Thursday, June 28, 2012

Revenue Bonds Issued by State and Local Governments Are Not Backed by Taxpayer Guarantees – Unless They Are

But If They Are – No Taxpayers Get Told

A Short But Painful Lesson in Municipal Finance

Generally speaking bonds issued by state and local governments come in two flavors.  General Obligation or GO bonds are back by the full faith and credit of the governmental unit, and are the obligations of the taxpayers.  Revenue Bonds are issued to support specific projects, and are backed by the revenues (and assets) from those projects, hence the name.  The attractive part of Revenue Bonds is that the taxpayers are not on the hook for the obligations.

But it turns out many local governments and state governments have put taxpayers on the hook for Revenue Bonds, and, oh yes, forgotten to mention it to the voters.

Surprised local taxpayers from Stockton, Calif., to Scranton, Pa., are finding themselves obligated for parking garages, hockey arenas and other enterprises that can no longer pay their debts.

Officials have signed them up unknowingly to backstop the bonds of independent authorities, the special bodies of government that run projects like toll roads and power plants.

In all but a few situations this does not really matter, because the project can support the debt.  But when the project cannot support the debt, uh oh.

With many cities now preoccupied with other crushing costs — pension obligations, retiree health care, accumulated unpaid bills — a sudden call to honor a long-forgotten bond guarantee can be a bolt from the blue, precipitating a crisis. The obligations mostly lurk in the dark. State laws requiring voter pre-approval of bonds don’t generally apply to guarantees. Local governments typically don’t include them in their own financial statements or set aside reserves to honor them.

Case in point is Scranton, Pa. where the city at first refused to honor its guarantees.

Scranton’s version of a debt crisis began when a local parking authority said it couldn’t make a bond payment coming due in June, calling on the city’s guarantee. The authority had issued bonds in 2004, 2006 and 2007 to finance parking garages that the city had used in a campaign to woo Hilton Hotels and Resorts to operate a conference center downtown.

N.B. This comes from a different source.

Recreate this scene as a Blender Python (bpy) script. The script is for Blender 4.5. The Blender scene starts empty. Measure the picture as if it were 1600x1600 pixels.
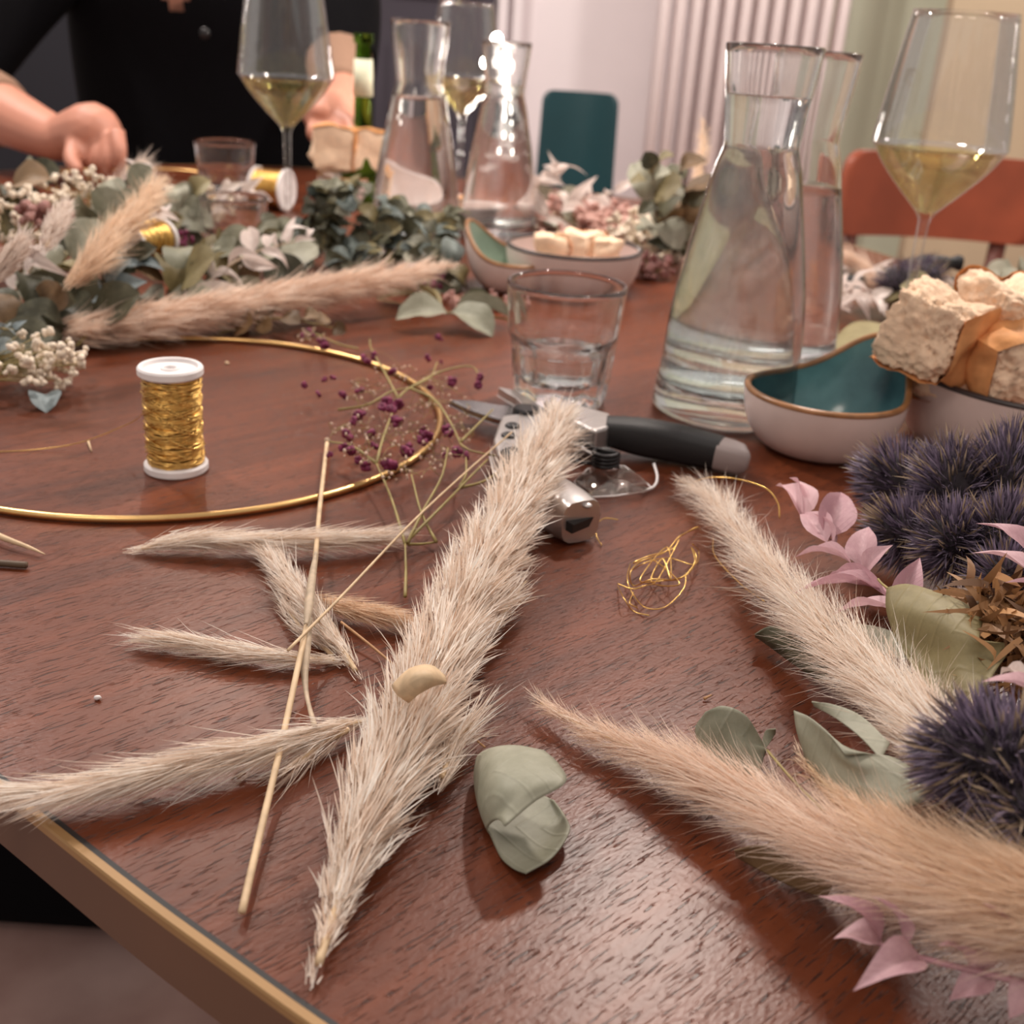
import bpy, math, random
import numpy as np
from mathutils import Vector, Matrix, noise
S = bpy.context.scene
C = S.collection
PI = math.pi
rad = math.radians

# ------------------------------------------------------------------ camera
TZ = 0.75                      # height of the table top
CH = 0.235                     # lens above the table top
FPX = 1740.0                   # focal length in pixels of the 1600 frame
PITCH, ROLL = rad(23.58), rad(3.85)
_X = Vector((1, 0, 0)); _U = Vector((0, math.sin(PITCH), math.cos(PITCH))); _B = Vector((0, -math.cos(PITCH), math.sin(PITCH)))
CX = _X * math.cos(ROLL) + _U * math.sin(ROLL)
CU = -_X * math.sin(ROLL) + _U * math.cos(ROLL)
CB = _B
CAM = Vector((0, 0, TZ + CH))
cd = bpy.data.cameras.new('camera'); cam = bpy.data.objects.new('camera', cd); C.objects.link(cam)
m3 = Matrix((CX, CU, CB)).transposed()
cam.matrix_world = Matrix.Translation(CAM) @ m3.to_4x4()
cd.sensor_width = 36; cd.lens = FPX / 1600 * 36; cd.clip_start = 0.01
cd.dof.use_dof = True; cd.dof.focus_distance = 0.42; cd.dof.aperture_fstop = 13
S.camera = cam

# ------------------------------------------------------------------ world, lights, exposure
w = bpy.data.worlds.new('world'); S.world = w; w.use_nodes = True
w.node_tree.nodes['Background'].inputs[0].default_value = (1.0, 0.9, 0.84, 1)
w.node_tree.nodes['Background'].inputs[1].default_value = 0.5
def lamp(name, loc, power, r, col=(1, .86, .74)):
    l = bpy.data.lights.new(name, 'POINT'); l.energy = power; l.shadow_soft_size = r; l.color = col
    o = bpy.data.objects.new(name, l); o.location = loc; C.objects.link(o); return o
lamp('pendant_light', (0.22, 1.18, TZ + 0.92), 30, 0.04, (1, .88, .79))
lamp('front_fill', (-0.55, -0.35, TZ + 1.35), 17, 0.22)  # unseen fill added overhead in front, brightens the camera side of the plumes
lamp('right_wall_fill', (1.5, 2.5, TZ + 1.6), 66, 0.12, (1, .92, .86))  # added out of view to lift the right wall
lamp('back_wall_fill', (-1.3, 1.7, TZ + 1.75), 110, 0.10, (1, .92, .86))  # extra off-frame light, added so the back wall comes out brighter
lamp('glint_light', (-0.55, 1.9, TZ + 1.15), 14, 0.018)  # two unseen pinpoint lights, added only for glints on the glassware
lamp('glint_light', (0.75, 0.35, TZ + 1.3), 5, 0.015)
S.view_settings.view_transform = 'Standard'; S.view_settings.look = 'None'
S.view_settings.exposure = 0.12; S.view_settings.gamma = 1; S.view_settings.use_curve_mapping = False
S.cycles.max_bounces = 14; S.cycles.transmission_bounces = 12; S.cycles.transparent_max_bounces = 24
S.cycles.sample_clamp_indirect = 4.0

# ------------------------------------------------------------------ pixel <-> world
def ray(px, py):
    return CX * ((px - 800) / FPX) + CU * ((800 - py) / FPX) - CB
def P(px, py, h=0.0):
    d = ray(px, py); t = -(CH - h) / d.z; return CAM + d * t
def D(px, py, t):
    return CAM + ray(px, py) * t
def dep(v): return -(Vector(v) - CAM).dot(CB)
def pj(v):
    q = Vector(v) - CAM; t = -q.dot(CB); return 800 + q.dot(CX) / t * FPX, 800 - q.dot(CU) / t * FPX
def mpp(v): return dep(v) / FPX
def hat(b, py):                # height above base b of the point that shows at pixel row py
    lo, hi = 0.0, 1.2
    for _ in range(40):
        m = (lo + hi) / 2
        if pj(Vector(b) + Vector((0, 0, m)))[1] > py: lo = m
        else: hi = m
    return lo

# ------------------------------------------------------------------ materials
def lin(c):
    return tuple(((x / 255) / 12.92 if x / 255 <= .04045 else ((x / 255 + .055) / 1.055) ** 2.4) for x in c) + (1,)
def new_mat(name):
    m = bpy.data.materials.new(name); m.use_nodes = True; nt = m.node_tree
    return m, nt, nt.nodes['Principled BSDF'], nt.nodes['Material Output']
def mat(name, col, rough=.5, metal=0, noise_amt=.12, nscale=30, bump=0, bscale=200, spec=.5, sheen=0, col2=None, trans=0):
    m, nt, b, out = new_mat(name)
    N = nt.nodes.new; L = nt.links.new
    b.inputs['Roughness'].default_value = rough; b.inputs['Metallic'].default_value = metal
    b.inputs['Specular IOR Level'].default_value = spec
    tc = N('ShaderNodeTexCoord'); tx = N('ShaderNodeTexNoise'); tx.inputs['Scale'].default_value = nscale; tx.inputs['Detail'].default_value = 5
    L(tc.outputs['Object'], tx.inputs['Vector'])
    r = N('ShaderNodeValToRGB'); c = lin(col)
    r.color_ramp.elements[0].position = .3; r.color_ramp.elements[1].position = .7
    r.color_ramp.elements[0].color = lin(col2) if col2 else tuple(x * (1 - noise_amt) for x in c[:3]) + (1,)
    r.color_ramp.elements[1].color = tuple(min(1, x * (1 + noise_amt)) for x in c[:3]) + (1,)
    L(tx.outputs['Fac'], r.inputs[0]); L(r.outputs[0], b.inputs['Base Color'])
    if bump:
        t2 = N('ShaderNodeTexNoise'); t2.inputs['Scale'].default_value = bscale; t2.inputs['Detail'].default_value = 4
        L(tc.outputs['Object'], t2.inputs['Vector'])
        bp = N('ShaderNodeBump'); bp.inputs['Strength'].default_value = bump; bp.inputs['Distance'].default_value = .001
        L(t2.outputs['Fac'], bp.inputs['Height']); L(bp.outputs[0], b.inputs['Normal'])
    if trans:
        t = N('ShaderNodeBsdfTranslucent'); mx = N('ShaderNodeMixShader'); mx.inputs[0].default_value = trans
        L(r.outputs[0], t.inputs[0]); L(b.outputs[0], mx.inputs[1]); L(t.outputs[0], mx.inputs[2]); L(mx.outputs[0], out.inputs[0])
    return m
def fibre_mat(name, dark, light, trans=.42):
    m, nt, b, out = new_mat(name); N = nt.nodes.new; L = nt.links.new
    a = N('ShaderNodeAttribute'); a.attribute_name = 'tint'
    r = N('ShaderNodeValToRGB'); r.color_ramp.elements[0].color = lin(dark); r.color_ramp.elements[1].color = lin(light)
    L(a.outputs['Fac'], r.inputs[0]); L(r.outputs[0], b.inputs['Base Color']); b.inputs['Roughness'].default_value = .55
    t = N('ShaderNodeBsdfTranslucent'); mx = N('ShaderNodeMixShader'); mx.inputs[0].default_value = trans
    L(r.outputs[0], t.inputs[0]); L(b.outputs[0], mx.inputs[1]); L(t.outputs[0], mx.inputs[2]); L(mx.outputs[0], out.inputs[0])
    return m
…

Each time the authority issued more bonds, the city backed them with a powerful “full faith and credit” guarantee. But by 2008 the authority had $54 million in bonds outstanding, and was spending about 60 percent of its budget on debt service — so much that it could not cut parking rates to compete with private companies that set up cheaper parking lots nearby.

A majority on the City Council refused to honor the guarantee, saying the authority’s finances were in disarray and they wanted to strike a blow for fiscal rectitude.

That did not turn out well.

Suddenly, Scranton, which has been in dire fiscal straits for years, was a pariah. Only one bank had been willing to help it raise money, and it backed out of a $16 million deal to provide short-term financing. Without that cash, the mayor said Scranton couldn’t make its next payroll. The city’s fuel supplier threatened to halt deliveries of gasoline, which would idle the police cars and garbage trucks. More than a dozen other vendors cut off the city’s credit.

A bond insurer, Radian Asset Assurance, started a 30-day countdown to foreclosure on the authority’s parking garages. The trustee for the bondholders, Bank of New York Mellon, warned that it would get a court-ordered tax increase.

Taken aback, the mayor and City Council changed course, saying Scranton would pay the parking authority’s debts after all. But the damage was done. The initial decision to not make the $1 million bond payment had tainted Scranton’s credit on all of its debts for the foreseeable future.

A large part of this is taxpayer’s fault.  No it is not their fault that they were not told or warned of the off the books guarantees, it is their fault because they voted for craven politicians who promised near unlimited government services and projects with no tax increases. 

And no, most voters have still not learned that lesson.